== AIM OF THE TASK ==
Gather, from the data below, each line in which the word "Blender" occurs.

== EXCERPTED RECORDS ==

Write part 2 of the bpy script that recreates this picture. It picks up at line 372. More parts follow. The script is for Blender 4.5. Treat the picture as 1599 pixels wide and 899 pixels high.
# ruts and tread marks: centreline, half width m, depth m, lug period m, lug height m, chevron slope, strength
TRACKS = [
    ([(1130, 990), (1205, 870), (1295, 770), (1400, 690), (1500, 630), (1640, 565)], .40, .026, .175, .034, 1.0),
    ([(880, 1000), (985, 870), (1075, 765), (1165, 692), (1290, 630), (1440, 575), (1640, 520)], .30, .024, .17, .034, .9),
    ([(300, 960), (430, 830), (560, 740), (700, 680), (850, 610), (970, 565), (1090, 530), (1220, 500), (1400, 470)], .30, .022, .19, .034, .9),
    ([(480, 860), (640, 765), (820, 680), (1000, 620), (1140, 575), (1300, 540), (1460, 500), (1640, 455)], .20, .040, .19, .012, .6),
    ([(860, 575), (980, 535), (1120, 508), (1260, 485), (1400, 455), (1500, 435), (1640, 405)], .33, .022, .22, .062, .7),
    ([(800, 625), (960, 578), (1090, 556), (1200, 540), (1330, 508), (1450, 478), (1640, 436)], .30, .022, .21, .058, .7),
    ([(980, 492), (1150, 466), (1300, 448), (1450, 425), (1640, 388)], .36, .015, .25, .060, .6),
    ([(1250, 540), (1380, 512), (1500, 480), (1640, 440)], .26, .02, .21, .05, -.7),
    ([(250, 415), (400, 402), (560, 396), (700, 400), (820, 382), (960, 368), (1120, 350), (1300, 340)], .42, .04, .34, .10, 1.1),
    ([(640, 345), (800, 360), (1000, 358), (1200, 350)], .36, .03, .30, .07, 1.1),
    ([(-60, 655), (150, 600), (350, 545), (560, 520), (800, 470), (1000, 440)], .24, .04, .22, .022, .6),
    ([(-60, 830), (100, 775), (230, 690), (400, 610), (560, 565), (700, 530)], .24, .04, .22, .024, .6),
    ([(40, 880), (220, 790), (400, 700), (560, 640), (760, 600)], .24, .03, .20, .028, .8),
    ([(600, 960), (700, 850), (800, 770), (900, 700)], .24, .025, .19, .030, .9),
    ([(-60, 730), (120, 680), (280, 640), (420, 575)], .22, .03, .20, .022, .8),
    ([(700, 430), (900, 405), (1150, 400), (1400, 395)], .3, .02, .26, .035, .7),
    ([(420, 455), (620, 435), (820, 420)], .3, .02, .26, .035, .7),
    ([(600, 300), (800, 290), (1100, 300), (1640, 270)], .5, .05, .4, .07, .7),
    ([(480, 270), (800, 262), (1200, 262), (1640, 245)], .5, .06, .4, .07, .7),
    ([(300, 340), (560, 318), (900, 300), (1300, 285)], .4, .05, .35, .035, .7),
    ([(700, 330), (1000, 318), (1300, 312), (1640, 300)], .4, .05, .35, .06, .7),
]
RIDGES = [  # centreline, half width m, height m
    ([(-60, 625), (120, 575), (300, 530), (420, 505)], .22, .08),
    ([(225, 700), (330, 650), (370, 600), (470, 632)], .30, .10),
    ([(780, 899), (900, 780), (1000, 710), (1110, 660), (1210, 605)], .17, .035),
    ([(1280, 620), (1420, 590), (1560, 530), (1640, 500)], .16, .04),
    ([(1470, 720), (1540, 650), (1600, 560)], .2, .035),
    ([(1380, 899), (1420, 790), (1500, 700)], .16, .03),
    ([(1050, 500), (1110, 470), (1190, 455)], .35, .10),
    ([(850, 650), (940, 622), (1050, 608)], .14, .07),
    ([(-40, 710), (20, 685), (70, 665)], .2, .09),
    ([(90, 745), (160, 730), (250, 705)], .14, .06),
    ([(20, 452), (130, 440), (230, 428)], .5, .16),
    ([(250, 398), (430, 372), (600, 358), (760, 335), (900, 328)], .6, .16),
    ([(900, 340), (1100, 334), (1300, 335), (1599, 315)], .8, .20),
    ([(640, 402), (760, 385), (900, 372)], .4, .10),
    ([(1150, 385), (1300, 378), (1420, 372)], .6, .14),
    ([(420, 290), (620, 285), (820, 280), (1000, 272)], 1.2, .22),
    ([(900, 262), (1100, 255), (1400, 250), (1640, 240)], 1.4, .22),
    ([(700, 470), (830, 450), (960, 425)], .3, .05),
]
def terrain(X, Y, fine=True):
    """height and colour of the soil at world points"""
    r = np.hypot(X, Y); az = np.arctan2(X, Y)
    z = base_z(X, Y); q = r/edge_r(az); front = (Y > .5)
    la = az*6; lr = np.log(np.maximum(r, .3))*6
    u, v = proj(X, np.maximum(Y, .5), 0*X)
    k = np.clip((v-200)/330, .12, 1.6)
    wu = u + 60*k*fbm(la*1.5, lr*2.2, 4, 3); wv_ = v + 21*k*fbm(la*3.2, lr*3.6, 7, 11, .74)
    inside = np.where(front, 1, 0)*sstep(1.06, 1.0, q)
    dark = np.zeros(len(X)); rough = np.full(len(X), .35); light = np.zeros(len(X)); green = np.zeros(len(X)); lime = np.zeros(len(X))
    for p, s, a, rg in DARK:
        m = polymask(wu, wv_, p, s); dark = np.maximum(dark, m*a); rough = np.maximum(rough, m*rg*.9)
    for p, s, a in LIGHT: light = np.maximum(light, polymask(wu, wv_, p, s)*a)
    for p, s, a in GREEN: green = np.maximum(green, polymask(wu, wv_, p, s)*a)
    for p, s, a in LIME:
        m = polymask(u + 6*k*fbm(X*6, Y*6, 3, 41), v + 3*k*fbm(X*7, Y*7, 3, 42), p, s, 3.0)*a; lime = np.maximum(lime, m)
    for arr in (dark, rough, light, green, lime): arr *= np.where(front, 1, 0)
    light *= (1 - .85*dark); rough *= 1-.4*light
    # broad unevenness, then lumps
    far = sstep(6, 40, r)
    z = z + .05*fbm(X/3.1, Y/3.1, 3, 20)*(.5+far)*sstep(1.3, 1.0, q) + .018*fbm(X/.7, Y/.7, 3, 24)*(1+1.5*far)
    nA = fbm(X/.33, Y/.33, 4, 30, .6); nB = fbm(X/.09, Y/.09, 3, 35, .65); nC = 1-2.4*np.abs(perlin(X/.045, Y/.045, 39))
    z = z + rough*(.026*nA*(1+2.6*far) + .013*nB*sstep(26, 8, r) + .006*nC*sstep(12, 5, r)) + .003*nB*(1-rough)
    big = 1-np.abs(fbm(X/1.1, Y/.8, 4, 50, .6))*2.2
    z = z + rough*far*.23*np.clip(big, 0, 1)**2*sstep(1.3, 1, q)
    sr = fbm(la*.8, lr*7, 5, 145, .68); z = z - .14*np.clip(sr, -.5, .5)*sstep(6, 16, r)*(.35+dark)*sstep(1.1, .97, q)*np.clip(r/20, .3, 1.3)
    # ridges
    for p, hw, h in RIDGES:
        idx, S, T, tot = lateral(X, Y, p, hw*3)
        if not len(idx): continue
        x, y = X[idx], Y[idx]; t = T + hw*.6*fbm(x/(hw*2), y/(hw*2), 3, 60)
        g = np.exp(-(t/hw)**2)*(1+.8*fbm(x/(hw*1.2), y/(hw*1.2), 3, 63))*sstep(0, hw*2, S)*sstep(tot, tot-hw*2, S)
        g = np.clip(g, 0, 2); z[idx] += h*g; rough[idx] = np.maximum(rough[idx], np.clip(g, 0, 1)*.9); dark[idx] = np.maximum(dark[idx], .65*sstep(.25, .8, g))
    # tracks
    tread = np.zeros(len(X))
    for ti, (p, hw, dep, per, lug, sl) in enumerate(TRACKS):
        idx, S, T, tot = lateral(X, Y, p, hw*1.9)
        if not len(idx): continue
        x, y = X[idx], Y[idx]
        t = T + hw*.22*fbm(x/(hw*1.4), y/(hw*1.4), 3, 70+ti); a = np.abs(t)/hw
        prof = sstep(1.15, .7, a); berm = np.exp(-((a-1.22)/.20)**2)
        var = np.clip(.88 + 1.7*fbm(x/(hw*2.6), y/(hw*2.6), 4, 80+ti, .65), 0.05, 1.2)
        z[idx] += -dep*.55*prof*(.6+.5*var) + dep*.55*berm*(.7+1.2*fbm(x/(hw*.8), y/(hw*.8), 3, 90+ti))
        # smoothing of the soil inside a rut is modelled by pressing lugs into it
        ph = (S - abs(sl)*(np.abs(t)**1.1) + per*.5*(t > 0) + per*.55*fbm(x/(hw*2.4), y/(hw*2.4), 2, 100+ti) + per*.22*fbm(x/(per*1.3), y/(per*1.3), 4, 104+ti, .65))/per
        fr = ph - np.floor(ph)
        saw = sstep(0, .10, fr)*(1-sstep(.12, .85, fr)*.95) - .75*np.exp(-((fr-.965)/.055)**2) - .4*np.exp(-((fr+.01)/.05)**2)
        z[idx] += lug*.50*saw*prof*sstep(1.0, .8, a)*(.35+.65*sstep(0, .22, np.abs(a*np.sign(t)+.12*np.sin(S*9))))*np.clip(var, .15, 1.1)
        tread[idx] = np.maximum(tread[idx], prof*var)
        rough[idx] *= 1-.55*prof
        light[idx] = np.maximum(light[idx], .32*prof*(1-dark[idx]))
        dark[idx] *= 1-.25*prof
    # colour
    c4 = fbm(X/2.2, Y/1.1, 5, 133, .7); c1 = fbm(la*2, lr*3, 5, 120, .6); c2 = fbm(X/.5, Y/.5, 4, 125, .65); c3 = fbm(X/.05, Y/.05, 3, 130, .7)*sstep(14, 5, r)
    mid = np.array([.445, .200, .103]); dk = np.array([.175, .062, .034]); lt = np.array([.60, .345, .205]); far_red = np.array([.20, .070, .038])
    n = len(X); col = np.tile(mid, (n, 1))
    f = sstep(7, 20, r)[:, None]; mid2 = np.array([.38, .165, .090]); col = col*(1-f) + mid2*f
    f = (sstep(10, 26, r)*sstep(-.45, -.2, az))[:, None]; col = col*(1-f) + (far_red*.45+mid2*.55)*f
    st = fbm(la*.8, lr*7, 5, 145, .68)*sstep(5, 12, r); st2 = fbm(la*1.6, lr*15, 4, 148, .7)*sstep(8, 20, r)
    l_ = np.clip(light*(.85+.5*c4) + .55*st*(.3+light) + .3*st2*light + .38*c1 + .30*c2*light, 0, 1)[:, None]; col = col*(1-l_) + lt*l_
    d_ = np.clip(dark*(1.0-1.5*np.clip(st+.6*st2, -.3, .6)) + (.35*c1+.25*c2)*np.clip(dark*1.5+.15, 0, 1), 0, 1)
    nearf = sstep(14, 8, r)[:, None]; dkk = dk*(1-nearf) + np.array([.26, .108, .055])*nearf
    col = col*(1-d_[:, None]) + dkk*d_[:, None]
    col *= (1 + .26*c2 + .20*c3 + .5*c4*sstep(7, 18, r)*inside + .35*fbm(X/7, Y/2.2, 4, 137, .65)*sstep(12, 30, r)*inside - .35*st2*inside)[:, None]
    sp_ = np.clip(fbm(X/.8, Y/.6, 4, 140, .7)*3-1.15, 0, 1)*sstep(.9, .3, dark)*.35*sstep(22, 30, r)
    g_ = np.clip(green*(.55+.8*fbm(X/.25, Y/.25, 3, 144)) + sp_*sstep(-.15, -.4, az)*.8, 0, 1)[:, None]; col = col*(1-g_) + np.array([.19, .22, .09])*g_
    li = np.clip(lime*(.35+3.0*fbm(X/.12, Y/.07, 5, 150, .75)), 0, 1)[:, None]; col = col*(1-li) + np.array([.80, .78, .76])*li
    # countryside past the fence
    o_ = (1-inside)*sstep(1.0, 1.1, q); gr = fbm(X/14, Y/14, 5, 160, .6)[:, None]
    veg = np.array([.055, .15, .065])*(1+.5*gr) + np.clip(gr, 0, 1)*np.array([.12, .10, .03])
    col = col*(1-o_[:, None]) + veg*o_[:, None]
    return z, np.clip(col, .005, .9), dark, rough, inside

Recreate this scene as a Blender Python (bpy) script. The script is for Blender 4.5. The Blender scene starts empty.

== SOLUTION TO THE PROBLEM ==
Write part 2 of the bpy script that recreates this picture. It picks up at line 372. More parts follow. The script is for Blender 4.5. Treat the picture as 1599 pixels wide and 899 pixels high.
Recreate this scene as a Blender Python (bpy) script. The script is for Blender 4.5. The Blender scene starts empty.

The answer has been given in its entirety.